_Exercise goal_
Sift the material for lines containing "pixels", and return them.

_Excerpted data_
==============================

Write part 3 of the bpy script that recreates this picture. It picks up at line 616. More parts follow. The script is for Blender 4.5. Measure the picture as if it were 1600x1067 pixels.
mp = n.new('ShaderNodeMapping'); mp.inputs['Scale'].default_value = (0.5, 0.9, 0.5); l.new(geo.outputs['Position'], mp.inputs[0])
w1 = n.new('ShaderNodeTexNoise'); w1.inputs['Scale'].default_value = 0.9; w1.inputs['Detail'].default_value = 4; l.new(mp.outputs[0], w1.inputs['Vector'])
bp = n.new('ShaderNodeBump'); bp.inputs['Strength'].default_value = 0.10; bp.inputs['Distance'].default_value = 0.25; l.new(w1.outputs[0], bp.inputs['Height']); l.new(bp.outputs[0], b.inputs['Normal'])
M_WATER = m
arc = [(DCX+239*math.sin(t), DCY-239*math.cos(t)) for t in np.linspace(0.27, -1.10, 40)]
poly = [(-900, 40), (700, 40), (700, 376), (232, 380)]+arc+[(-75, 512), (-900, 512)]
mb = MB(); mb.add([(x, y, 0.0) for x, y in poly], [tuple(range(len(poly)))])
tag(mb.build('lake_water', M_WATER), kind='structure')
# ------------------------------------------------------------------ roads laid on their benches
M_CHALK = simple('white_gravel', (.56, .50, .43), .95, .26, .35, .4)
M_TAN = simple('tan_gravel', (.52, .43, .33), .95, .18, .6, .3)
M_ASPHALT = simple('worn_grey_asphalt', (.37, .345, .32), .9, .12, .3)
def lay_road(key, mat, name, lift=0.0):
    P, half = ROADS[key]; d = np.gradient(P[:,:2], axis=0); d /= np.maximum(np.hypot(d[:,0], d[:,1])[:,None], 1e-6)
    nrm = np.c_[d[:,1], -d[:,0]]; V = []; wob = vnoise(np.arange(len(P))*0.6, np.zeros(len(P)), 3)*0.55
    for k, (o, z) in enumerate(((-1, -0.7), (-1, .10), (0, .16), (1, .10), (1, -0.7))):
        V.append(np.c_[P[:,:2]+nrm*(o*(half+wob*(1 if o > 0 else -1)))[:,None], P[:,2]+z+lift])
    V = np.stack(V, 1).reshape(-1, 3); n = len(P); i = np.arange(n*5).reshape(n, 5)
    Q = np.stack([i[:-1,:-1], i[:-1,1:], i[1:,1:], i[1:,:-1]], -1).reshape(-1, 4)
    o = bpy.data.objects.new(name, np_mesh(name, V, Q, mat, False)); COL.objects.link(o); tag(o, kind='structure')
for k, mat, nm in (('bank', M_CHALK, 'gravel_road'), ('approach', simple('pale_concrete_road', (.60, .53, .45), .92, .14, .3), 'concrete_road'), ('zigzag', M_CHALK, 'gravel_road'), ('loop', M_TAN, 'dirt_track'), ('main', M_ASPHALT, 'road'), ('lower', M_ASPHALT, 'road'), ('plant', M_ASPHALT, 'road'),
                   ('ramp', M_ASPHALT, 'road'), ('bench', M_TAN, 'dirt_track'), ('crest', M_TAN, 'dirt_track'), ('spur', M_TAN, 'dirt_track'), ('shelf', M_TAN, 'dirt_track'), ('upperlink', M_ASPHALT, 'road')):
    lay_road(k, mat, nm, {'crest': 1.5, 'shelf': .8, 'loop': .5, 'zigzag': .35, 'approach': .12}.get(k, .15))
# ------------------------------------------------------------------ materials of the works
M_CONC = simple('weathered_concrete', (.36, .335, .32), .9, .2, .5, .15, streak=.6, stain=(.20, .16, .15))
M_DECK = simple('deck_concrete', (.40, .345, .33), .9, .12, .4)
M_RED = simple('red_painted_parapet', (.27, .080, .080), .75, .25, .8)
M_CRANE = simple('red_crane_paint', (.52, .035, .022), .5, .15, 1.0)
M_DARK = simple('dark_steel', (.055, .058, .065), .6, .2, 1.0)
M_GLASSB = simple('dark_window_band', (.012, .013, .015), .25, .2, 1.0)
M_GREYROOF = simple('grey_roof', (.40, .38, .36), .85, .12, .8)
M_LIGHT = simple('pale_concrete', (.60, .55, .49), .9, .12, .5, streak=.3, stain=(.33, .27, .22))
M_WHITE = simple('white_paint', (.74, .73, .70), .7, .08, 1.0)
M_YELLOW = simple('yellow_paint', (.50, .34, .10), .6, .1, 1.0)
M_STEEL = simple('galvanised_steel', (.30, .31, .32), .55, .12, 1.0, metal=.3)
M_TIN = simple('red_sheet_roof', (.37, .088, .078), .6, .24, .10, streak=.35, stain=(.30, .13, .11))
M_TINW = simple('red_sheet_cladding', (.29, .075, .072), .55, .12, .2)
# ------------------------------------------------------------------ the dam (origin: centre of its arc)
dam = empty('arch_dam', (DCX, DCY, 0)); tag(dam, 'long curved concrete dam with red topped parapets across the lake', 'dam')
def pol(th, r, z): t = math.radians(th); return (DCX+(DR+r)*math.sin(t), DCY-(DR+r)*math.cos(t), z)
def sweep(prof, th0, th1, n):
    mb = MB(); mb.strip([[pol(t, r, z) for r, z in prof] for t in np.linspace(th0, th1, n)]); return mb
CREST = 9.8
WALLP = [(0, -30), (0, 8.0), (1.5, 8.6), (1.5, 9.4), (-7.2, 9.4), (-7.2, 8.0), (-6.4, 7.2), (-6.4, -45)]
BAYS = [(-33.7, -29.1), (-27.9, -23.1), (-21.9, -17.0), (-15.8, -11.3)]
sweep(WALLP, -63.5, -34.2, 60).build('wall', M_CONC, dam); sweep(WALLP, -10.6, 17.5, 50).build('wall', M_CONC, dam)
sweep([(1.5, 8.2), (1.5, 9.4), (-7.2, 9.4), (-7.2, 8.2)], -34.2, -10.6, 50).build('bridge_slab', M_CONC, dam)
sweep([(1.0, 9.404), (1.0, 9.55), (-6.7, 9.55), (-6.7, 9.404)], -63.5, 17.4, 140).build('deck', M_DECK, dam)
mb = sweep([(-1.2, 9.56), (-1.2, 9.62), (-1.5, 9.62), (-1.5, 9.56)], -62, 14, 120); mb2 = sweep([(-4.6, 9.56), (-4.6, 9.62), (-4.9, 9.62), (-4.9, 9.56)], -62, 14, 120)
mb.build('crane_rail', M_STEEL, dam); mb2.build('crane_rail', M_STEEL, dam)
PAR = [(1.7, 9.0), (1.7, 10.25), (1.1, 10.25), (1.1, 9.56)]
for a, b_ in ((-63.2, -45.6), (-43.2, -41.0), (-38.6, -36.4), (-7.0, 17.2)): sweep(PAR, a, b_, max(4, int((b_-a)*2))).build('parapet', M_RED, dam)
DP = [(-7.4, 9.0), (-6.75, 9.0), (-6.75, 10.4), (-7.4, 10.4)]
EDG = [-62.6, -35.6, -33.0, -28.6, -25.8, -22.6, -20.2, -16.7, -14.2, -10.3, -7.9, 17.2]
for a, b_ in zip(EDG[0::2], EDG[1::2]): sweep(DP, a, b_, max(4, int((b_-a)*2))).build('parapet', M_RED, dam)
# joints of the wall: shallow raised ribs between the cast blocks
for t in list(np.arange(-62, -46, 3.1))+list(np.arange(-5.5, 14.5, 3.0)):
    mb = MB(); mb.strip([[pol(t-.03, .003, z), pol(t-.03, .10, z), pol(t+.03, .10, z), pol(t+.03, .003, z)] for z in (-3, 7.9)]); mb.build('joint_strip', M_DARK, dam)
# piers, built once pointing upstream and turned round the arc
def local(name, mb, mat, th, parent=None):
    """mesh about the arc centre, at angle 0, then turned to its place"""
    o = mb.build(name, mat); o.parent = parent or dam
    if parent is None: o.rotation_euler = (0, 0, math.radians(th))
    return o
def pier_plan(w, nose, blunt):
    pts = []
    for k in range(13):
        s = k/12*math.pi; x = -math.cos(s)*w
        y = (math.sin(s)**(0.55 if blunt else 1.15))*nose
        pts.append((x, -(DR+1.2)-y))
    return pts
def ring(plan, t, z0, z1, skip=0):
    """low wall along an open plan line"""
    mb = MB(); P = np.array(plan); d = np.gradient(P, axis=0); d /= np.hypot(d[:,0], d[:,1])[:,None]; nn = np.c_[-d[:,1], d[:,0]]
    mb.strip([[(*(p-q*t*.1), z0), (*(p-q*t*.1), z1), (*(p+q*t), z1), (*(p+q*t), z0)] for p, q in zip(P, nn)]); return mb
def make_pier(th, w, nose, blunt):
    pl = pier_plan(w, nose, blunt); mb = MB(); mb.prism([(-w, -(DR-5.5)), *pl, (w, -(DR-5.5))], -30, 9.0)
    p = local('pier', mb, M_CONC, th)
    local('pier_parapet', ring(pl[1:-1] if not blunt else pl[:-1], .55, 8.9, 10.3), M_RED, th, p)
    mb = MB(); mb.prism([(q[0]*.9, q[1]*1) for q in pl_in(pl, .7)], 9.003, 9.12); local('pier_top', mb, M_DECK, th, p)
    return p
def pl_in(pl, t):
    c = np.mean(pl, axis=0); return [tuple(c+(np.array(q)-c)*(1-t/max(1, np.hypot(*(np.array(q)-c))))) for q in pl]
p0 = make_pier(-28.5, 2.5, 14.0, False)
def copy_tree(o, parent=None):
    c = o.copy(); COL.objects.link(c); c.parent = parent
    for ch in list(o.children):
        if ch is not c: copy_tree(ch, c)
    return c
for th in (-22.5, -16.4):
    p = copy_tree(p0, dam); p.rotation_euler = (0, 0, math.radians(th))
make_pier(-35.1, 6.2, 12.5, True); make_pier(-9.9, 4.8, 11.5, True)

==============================

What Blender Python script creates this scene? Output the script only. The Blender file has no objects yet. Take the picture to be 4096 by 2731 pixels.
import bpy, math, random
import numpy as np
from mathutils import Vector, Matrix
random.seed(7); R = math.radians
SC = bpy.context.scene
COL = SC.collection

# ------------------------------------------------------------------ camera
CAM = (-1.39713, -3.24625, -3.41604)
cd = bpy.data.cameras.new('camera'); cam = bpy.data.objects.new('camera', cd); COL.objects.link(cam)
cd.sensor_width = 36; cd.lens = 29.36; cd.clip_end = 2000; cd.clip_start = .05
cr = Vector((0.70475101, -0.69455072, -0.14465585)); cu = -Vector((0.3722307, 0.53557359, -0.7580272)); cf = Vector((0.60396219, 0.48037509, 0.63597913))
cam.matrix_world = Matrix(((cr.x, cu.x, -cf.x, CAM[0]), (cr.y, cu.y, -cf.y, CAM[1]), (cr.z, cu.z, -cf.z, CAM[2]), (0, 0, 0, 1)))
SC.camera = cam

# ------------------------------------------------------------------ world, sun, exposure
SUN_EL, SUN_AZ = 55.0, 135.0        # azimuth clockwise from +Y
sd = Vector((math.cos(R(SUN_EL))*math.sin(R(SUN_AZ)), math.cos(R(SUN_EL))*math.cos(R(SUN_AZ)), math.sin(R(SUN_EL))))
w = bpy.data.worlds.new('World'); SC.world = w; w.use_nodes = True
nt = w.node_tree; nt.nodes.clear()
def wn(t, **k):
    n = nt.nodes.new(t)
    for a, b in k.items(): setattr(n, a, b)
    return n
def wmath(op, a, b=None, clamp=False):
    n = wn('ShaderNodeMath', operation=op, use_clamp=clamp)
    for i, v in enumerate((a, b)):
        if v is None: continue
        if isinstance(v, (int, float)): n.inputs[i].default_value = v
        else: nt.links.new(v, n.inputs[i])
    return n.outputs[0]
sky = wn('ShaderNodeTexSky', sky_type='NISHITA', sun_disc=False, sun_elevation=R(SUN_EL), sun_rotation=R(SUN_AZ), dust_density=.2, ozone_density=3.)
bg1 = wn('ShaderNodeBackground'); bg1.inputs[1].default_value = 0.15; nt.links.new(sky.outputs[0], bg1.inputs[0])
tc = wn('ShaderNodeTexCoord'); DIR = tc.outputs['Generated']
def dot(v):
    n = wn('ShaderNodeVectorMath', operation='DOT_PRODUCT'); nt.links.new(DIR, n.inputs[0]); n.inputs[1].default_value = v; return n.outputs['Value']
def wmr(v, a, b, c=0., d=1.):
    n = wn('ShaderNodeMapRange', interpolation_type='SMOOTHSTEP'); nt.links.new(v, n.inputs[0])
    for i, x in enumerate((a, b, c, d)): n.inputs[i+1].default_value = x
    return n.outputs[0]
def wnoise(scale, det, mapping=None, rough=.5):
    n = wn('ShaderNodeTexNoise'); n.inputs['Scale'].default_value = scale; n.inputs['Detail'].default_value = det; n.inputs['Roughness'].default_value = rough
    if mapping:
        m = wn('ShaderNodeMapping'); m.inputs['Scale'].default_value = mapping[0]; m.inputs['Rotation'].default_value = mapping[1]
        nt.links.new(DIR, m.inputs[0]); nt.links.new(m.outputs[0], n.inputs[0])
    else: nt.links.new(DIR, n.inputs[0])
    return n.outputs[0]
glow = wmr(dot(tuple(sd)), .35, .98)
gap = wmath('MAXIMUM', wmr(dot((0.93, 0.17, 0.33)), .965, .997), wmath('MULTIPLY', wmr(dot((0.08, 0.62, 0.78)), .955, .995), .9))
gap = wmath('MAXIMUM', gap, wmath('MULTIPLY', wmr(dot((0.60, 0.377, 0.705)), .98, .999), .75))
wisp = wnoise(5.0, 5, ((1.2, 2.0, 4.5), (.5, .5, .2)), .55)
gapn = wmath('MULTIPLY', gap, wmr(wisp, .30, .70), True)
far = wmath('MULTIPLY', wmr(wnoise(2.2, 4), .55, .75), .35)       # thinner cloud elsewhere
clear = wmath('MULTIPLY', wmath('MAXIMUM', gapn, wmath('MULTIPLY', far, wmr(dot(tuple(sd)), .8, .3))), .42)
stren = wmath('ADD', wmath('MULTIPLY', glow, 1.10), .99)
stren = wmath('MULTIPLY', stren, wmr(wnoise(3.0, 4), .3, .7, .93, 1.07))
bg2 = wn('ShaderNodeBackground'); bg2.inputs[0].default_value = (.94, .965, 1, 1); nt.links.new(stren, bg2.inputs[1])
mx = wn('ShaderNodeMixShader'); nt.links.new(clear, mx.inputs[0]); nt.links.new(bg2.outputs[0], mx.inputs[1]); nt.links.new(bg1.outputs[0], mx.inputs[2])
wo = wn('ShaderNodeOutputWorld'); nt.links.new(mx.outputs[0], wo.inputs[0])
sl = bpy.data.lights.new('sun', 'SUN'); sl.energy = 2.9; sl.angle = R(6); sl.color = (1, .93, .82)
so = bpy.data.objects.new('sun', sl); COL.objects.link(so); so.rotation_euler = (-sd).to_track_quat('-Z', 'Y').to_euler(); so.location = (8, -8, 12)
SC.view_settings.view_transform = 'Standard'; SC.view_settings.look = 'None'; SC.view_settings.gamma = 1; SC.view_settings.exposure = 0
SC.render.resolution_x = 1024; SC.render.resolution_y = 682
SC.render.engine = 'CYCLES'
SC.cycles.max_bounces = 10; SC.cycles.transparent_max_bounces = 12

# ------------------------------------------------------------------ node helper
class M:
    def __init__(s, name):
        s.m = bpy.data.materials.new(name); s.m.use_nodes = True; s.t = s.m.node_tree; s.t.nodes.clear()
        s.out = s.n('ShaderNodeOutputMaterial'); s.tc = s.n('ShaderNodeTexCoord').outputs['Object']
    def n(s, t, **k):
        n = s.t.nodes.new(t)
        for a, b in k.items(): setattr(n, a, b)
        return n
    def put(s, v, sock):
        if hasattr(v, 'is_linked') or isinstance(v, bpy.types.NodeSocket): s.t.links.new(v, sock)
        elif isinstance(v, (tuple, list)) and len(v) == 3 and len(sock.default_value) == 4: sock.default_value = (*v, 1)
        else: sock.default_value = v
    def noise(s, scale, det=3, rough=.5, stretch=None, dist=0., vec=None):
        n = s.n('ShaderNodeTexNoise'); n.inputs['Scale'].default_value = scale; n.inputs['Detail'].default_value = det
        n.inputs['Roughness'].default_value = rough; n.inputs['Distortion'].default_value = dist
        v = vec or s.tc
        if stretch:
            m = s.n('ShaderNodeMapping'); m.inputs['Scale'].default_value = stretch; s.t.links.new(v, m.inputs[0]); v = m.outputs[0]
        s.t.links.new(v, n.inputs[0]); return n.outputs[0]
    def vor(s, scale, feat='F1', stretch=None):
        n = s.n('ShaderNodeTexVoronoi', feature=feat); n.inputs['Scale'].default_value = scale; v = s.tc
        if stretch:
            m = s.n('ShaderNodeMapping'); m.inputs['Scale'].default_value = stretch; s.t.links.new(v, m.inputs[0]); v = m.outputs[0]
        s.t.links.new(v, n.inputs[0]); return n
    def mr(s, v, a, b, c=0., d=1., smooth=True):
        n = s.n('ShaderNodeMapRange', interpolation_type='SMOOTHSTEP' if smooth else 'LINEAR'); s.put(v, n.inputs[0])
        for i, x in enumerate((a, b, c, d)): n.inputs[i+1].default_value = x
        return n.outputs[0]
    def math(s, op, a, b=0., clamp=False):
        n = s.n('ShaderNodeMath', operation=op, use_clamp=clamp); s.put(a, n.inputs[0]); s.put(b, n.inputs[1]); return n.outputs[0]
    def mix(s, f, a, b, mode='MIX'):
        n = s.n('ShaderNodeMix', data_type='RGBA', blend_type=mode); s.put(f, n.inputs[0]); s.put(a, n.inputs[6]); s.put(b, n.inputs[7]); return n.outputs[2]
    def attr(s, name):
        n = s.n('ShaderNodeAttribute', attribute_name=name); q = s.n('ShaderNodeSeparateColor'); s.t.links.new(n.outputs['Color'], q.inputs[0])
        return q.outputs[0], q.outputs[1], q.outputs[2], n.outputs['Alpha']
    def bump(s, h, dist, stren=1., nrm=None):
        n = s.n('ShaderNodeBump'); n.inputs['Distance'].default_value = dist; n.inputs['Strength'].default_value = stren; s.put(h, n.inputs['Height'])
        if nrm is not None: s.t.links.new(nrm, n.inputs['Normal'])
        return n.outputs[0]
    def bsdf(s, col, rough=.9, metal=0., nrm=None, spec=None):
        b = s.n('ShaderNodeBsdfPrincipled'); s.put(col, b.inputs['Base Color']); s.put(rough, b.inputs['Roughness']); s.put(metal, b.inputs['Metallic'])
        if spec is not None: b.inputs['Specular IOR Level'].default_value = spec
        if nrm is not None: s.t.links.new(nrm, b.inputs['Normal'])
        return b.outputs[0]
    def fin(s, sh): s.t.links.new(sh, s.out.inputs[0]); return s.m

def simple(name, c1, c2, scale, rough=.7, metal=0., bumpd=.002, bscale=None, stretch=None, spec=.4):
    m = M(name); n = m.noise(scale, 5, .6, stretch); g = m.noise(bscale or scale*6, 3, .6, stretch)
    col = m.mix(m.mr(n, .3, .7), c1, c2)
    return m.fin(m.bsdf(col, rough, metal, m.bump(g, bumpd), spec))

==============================

_Expected answer_
Write part 3 of the bpy script that recreates this picture. It picks up at line 616. More parts follow. The script is for Blender 4.5. Measure the picture as if it were 1600x1067 pixels.
What Blender Python script creates this scene? Output the script only. The Blender file has no objects yet. Take the picture to be 4096 by 2731 pixels.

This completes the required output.